::: DATA SUPPLIED :::
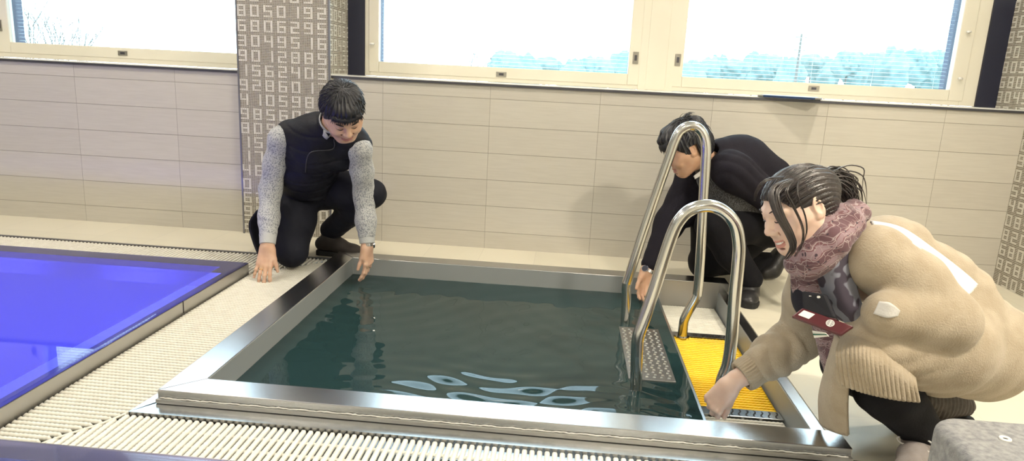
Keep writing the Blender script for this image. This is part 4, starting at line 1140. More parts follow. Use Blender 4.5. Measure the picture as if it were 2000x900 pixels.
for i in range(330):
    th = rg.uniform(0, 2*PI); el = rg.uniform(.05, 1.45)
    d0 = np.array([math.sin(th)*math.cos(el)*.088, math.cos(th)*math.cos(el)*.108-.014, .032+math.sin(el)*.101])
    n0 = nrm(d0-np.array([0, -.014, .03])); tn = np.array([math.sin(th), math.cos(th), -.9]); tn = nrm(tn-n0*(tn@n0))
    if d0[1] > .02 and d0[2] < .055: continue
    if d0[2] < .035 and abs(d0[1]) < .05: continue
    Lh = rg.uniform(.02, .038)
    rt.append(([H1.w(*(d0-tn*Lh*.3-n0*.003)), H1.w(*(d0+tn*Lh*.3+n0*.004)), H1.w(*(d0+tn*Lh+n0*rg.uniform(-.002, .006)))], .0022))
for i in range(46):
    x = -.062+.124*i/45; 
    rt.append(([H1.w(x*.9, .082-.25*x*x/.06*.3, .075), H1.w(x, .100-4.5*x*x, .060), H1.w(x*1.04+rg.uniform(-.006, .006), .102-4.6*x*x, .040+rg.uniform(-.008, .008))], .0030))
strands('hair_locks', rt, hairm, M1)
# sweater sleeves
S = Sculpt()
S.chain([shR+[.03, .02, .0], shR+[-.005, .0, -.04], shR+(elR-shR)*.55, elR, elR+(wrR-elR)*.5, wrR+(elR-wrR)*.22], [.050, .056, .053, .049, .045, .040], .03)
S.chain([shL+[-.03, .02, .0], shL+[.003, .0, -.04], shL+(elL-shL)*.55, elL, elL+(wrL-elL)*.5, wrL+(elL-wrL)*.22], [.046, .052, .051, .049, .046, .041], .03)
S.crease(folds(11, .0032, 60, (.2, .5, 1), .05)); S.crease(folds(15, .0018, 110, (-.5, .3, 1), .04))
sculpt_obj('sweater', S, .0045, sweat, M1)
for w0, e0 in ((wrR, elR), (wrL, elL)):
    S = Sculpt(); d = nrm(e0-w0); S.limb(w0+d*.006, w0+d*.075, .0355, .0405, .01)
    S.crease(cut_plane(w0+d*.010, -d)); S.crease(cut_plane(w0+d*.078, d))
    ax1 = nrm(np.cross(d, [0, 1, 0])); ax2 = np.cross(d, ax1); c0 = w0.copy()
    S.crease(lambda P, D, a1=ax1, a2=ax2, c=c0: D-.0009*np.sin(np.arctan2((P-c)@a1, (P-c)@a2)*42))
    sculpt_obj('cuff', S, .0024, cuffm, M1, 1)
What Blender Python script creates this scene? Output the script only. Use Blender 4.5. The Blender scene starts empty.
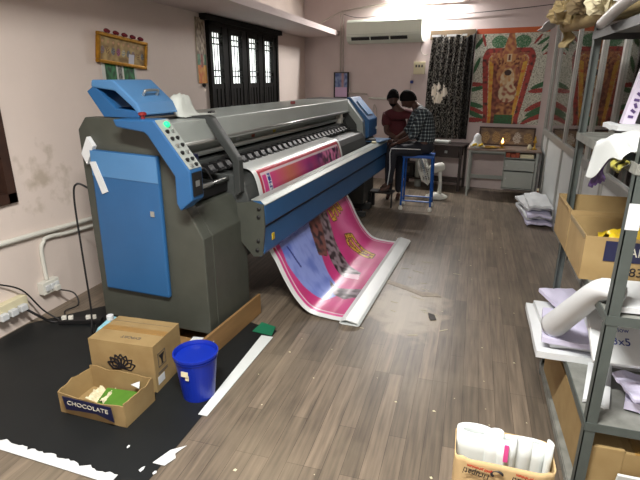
:::
== WORK TO DO ==
Write out each line of the data exactly; the images should be left out.

== SOLUTION FOR THIS PROBLEM ==
Keep writing the Blender script for this image. This is part 4, starting at line 1140. More parts follow. Use Blender 4.5. Measure the picture as if it were 2000x900 pixels.
for i in range(330):
    th = rg.uniform(0, 2*PI); el = rg.uniform(.05, 1.45)
    d0 = np.array([math.sin(th)*math.cos(el)*.088, math.cos(th)*math.cos(el)*.108-.014, .032+math.sin(el)*.101])
    n0 = nrm(d0-np.array([0, -.014, .03])); tn = np.array([math.sin(th), math.cos(th), -.9]); tn = nrm(tn-n0*(tn@n0))
    if d0[1] > .02 and d0[2] < .055: continue
    if d0[2] < .035 and abs(d0[1]) < .05: continue
    Lh = rg.uniform(.02, .038)
    rt.append(([H1.w(*(d0-tn*Lh*.3-n0*.003)), H1.w(*(d0+tn*Lh*.3+n0*.004)), H1.w(*(d0+tn*Lh+n0*rg.uniform(-.002, .006)))], .0022))
for i in range(46):
    x = -.062+.124*i/45; 
    rt.append(([H1.w(x*.9, .082-.25*x*x/.06*.3, .075), H1.w(x, .100-4.5*x*x, .060), H1.w(x*1.04+rg.uniform(-.006, .006), .102-4.6*x*x, .040+rg.uniform(-.008, .008))], .0030))
strands('hair_locks', rt, hairm, M1)
# sweater sleeves
S = Sculpt()
S.chain([shR+[.03, .02, .0], shR+[-.005, .0, -.04], shR+(elR-shR)*.55, elR, elR+(wrR-elR)*.5, wrR+(elR-wrR)*.22], [.050, .056, .053, .049, .045, .040], .03)
S.chain([shL+[-.03, .02, .0], shL+[.003, .0, -.04], shL+(elL-shL)*.55, elL, elL+(wrL-elL)*.5, wrL+(elL-wrL)*.22], [.046, .052, .051, .049, .046, .041], .03)
S.crease(folds(11, .0032, 60, (.2, .5, 1), .05)); S.crease(folds(15, .0018, 110, (-.5, .3, 1), .04))
sculpt_obj('sweater', S, .0045, sweat, M1)
for w0, e0 in ((wrR, elR), (wrL, elL)):
    S = Sculpt(); d = nrm(e0-w0); S.limb(w0+d*.006, w0+d*.075, .0355, .0405, .01)
    S.crease(cut_plane(w0+d*.010, -d)); S.crease(cut_plane(w0+d*.078, d))
    ax1 = nrm(np.cross(d, [0, 1, 0])); ax2 = np.cross(d, ax1); c0 = w0.copy()
    S.crease(lambda P, D, a1=ax1, a2=ax2, c=c0: D-.0009*np.sin(np.arctan2((P-c)@a1, (P-c)@a2)*42))
    sculpt_obj('cuff', S, .0024, cuffm, M1, 1)
What Blender Python script creates this scene? Output the script only. Use Blender 4.5. The Blender scene starts empty.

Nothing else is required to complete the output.